The expansion is designed to significantly increase the amount of open space at the facility, allowing quicker and easier processing of incoming mail.

Due to space requirements, mail clerks are required to move all outgoing mail outside prior to offloading the mail truck. This is because there isn’t enough space in the building for both the outgoing and incoming pallets required to ship the parcels back to the states.
The new design will also add more desk and computer work stations, which will help improve efficiency during initial processing.

The expansion will also create new space making it easier for mail clerks to inspect packages prior to shipping.

“This morning, we had about eight people come in at approximately 7:30 a.m. all with [footlockers] and suit cases,” said Tech. Sgt. Dwayne James, 386th ECS Post Office official mail manager. “Right now we don’t have the space, so some of our people were actually on the ground inspecting them; we have to inspect each one. We have to take time away from being back here to go [out] and inspect.”

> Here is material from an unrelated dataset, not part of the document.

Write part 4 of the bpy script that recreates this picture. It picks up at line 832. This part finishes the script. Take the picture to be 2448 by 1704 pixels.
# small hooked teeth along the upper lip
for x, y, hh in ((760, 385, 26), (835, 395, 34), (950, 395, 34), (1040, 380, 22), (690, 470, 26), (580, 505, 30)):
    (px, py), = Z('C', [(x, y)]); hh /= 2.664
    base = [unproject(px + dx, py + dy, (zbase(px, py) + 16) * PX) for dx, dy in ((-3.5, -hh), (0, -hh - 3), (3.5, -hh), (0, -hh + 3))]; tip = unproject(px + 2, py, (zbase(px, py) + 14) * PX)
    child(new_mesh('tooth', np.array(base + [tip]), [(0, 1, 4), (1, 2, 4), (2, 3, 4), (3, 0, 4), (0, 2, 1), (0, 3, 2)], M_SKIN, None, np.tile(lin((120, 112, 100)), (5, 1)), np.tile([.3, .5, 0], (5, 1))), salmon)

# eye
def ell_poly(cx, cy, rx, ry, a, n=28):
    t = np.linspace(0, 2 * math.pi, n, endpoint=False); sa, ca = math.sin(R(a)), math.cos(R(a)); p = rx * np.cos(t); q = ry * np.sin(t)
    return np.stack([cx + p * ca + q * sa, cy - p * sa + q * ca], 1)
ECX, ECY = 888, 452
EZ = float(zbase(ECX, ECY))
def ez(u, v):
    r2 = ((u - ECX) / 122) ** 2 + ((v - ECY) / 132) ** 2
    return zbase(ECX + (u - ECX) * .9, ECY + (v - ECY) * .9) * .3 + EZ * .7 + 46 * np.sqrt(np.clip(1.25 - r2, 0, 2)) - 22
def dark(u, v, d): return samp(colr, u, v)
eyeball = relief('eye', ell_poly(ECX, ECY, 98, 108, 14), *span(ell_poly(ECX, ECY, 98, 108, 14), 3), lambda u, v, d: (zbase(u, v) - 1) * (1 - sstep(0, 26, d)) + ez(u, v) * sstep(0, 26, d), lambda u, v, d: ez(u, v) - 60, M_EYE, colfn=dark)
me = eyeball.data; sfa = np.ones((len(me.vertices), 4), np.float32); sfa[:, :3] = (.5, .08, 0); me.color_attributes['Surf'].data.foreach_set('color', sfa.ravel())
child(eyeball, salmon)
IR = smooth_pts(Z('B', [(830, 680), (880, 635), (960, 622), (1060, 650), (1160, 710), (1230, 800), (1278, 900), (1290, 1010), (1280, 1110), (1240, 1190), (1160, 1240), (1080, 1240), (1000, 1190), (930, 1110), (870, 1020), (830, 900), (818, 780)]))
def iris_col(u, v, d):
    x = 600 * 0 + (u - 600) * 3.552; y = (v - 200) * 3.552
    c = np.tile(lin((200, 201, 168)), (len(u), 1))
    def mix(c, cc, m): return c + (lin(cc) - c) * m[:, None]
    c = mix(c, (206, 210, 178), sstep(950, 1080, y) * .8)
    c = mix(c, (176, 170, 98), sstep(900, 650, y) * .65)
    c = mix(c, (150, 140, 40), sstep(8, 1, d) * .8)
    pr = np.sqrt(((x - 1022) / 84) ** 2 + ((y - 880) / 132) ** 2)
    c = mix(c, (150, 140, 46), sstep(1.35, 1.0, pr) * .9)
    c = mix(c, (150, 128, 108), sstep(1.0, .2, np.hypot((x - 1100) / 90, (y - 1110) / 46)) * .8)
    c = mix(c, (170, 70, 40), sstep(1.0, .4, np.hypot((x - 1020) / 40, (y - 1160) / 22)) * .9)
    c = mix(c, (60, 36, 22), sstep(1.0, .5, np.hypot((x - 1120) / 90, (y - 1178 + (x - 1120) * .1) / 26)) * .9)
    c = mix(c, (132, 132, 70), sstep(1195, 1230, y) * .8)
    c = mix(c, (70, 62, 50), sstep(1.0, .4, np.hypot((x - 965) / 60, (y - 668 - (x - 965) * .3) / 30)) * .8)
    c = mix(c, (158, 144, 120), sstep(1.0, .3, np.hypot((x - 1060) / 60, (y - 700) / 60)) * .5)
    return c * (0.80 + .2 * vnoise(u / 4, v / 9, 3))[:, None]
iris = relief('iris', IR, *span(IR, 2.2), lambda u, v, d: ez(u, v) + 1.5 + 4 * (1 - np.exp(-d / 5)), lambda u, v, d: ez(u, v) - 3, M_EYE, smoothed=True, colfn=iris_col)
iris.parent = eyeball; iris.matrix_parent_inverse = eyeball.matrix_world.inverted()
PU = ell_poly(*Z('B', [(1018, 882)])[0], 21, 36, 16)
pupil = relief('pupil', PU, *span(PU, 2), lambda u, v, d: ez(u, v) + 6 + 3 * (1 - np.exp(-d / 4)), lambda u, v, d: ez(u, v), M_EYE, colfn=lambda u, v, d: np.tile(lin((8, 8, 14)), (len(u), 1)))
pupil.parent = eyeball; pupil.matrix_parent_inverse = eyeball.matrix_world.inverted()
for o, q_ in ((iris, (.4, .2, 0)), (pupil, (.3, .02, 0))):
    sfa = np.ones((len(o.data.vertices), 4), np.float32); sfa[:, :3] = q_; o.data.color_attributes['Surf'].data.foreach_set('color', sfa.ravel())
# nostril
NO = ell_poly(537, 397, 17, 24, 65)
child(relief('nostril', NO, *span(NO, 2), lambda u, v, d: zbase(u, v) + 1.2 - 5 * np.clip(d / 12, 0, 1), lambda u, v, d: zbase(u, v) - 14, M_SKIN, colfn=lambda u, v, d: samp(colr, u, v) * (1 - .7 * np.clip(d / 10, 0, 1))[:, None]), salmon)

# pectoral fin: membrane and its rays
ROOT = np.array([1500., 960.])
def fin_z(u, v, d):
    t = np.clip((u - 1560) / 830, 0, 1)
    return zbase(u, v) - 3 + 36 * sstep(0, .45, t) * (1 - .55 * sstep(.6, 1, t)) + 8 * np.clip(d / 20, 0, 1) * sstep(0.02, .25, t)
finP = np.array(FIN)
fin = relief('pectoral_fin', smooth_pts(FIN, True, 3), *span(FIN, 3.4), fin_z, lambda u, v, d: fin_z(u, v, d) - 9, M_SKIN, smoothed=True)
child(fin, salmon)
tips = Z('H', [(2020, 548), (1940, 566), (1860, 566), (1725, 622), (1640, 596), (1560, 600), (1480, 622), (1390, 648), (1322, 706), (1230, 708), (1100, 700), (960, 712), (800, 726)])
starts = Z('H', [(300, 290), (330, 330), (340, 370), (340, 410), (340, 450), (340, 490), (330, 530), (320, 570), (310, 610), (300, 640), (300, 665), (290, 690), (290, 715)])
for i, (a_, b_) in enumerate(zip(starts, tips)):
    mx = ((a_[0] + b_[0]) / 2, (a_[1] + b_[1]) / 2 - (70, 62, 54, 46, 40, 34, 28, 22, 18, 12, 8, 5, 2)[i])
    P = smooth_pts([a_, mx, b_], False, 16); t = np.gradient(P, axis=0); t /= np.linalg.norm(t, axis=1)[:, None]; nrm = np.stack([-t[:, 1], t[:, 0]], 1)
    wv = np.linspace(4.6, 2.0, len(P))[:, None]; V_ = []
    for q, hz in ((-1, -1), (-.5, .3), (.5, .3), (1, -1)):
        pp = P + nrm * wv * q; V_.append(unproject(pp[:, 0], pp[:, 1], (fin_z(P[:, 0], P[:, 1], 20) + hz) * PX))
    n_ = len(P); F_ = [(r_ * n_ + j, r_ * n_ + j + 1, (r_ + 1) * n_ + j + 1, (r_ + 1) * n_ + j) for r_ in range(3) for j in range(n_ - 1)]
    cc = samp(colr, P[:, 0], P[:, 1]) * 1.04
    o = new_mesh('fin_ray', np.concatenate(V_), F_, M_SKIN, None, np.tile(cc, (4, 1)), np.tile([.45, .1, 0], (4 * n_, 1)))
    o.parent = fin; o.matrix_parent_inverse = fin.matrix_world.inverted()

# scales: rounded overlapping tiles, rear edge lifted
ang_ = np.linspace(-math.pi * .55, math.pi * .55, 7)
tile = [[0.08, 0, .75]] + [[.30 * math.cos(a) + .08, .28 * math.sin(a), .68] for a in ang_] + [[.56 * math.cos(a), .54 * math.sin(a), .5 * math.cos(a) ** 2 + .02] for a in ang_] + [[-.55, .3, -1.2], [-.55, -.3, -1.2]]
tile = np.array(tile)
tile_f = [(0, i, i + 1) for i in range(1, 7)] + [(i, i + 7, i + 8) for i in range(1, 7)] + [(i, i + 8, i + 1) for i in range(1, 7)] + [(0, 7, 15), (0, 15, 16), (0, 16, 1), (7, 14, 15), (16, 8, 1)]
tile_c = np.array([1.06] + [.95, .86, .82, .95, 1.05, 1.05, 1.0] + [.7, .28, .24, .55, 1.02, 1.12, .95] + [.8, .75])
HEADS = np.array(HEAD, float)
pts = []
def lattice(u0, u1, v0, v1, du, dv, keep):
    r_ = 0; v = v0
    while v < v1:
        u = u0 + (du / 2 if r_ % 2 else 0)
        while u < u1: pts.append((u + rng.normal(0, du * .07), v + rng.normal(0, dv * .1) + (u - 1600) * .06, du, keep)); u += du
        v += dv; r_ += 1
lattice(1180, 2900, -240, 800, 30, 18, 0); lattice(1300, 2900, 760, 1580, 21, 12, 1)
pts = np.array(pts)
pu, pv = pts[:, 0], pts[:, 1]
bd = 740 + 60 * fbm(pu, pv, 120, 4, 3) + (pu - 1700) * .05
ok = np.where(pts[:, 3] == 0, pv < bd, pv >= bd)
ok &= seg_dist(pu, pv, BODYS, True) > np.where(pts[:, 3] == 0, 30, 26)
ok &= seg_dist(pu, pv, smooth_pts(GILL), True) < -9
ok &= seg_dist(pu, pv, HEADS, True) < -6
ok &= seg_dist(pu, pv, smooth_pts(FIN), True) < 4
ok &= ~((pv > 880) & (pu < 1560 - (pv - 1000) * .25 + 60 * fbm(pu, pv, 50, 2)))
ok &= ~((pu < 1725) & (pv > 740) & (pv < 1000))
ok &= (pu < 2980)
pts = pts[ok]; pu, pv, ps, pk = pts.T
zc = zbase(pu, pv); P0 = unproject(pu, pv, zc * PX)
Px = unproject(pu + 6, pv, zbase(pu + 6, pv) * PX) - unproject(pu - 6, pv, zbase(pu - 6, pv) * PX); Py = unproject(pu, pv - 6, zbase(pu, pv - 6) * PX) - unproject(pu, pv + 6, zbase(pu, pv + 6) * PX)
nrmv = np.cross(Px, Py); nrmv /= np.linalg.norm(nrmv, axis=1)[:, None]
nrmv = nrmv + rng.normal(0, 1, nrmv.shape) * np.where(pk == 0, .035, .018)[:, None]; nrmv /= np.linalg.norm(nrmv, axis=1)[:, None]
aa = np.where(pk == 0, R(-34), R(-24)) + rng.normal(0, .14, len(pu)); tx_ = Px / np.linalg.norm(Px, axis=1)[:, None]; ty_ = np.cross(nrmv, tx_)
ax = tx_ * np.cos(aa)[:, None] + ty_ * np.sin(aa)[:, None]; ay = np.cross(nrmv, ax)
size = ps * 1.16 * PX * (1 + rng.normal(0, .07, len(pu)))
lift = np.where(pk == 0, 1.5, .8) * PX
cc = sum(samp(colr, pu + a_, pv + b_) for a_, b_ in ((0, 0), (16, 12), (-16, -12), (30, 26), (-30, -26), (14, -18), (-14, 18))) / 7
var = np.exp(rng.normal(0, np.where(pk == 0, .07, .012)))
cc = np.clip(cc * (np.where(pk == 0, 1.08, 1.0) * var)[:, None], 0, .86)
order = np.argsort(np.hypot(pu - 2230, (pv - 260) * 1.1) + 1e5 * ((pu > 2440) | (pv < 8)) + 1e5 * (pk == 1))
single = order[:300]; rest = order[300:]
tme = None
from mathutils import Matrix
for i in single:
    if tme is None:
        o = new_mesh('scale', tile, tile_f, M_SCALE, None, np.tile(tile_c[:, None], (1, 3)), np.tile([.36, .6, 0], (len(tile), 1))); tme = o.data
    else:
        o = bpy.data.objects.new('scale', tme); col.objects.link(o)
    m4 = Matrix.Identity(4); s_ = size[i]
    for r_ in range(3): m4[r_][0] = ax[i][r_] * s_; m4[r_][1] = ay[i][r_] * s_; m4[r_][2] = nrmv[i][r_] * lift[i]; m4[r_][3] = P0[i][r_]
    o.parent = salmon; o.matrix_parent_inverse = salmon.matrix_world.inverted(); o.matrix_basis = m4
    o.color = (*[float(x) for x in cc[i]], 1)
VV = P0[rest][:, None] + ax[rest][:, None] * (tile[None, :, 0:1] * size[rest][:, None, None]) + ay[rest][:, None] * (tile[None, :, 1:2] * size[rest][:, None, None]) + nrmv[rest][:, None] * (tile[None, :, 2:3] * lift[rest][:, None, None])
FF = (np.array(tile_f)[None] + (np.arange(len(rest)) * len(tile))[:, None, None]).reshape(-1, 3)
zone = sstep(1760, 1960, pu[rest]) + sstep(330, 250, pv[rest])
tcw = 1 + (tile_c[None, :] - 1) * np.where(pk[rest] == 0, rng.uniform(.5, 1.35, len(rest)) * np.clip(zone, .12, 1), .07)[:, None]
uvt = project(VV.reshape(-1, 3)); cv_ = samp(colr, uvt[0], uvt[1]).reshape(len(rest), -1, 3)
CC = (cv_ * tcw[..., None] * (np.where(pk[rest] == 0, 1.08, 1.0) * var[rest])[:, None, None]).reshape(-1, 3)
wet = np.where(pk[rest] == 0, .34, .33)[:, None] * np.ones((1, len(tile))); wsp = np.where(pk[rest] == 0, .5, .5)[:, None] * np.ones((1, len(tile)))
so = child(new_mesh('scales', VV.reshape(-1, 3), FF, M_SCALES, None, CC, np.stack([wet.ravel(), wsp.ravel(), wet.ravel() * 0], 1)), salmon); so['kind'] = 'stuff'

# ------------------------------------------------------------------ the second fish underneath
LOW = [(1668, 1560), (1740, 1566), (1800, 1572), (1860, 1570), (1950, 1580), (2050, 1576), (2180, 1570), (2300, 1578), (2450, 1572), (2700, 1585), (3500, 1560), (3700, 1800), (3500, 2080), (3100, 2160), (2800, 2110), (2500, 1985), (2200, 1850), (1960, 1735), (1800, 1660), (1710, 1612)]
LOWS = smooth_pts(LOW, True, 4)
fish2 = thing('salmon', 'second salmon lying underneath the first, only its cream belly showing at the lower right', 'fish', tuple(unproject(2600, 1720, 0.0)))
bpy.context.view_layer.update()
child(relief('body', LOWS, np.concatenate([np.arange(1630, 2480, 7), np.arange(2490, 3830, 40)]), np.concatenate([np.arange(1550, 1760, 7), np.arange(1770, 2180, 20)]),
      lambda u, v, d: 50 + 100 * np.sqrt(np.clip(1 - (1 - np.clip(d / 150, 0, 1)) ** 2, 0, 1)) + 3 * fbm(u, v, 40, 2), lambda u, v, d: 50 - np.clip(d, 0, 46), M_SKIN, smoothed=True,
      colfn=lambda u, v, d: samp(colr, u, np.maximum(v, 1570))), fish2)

The additions to the facility come at a time when the Air Force is reorganizing the administration career field, which includes military postal functions, from communications to manpower and personnel.

Juarez said approximately a year ago, the Air Force mandated that all the post office personnel transition from the air staff communications community, to the force support squadron community. The career field transition is scheduled to be completed by Jan. 31.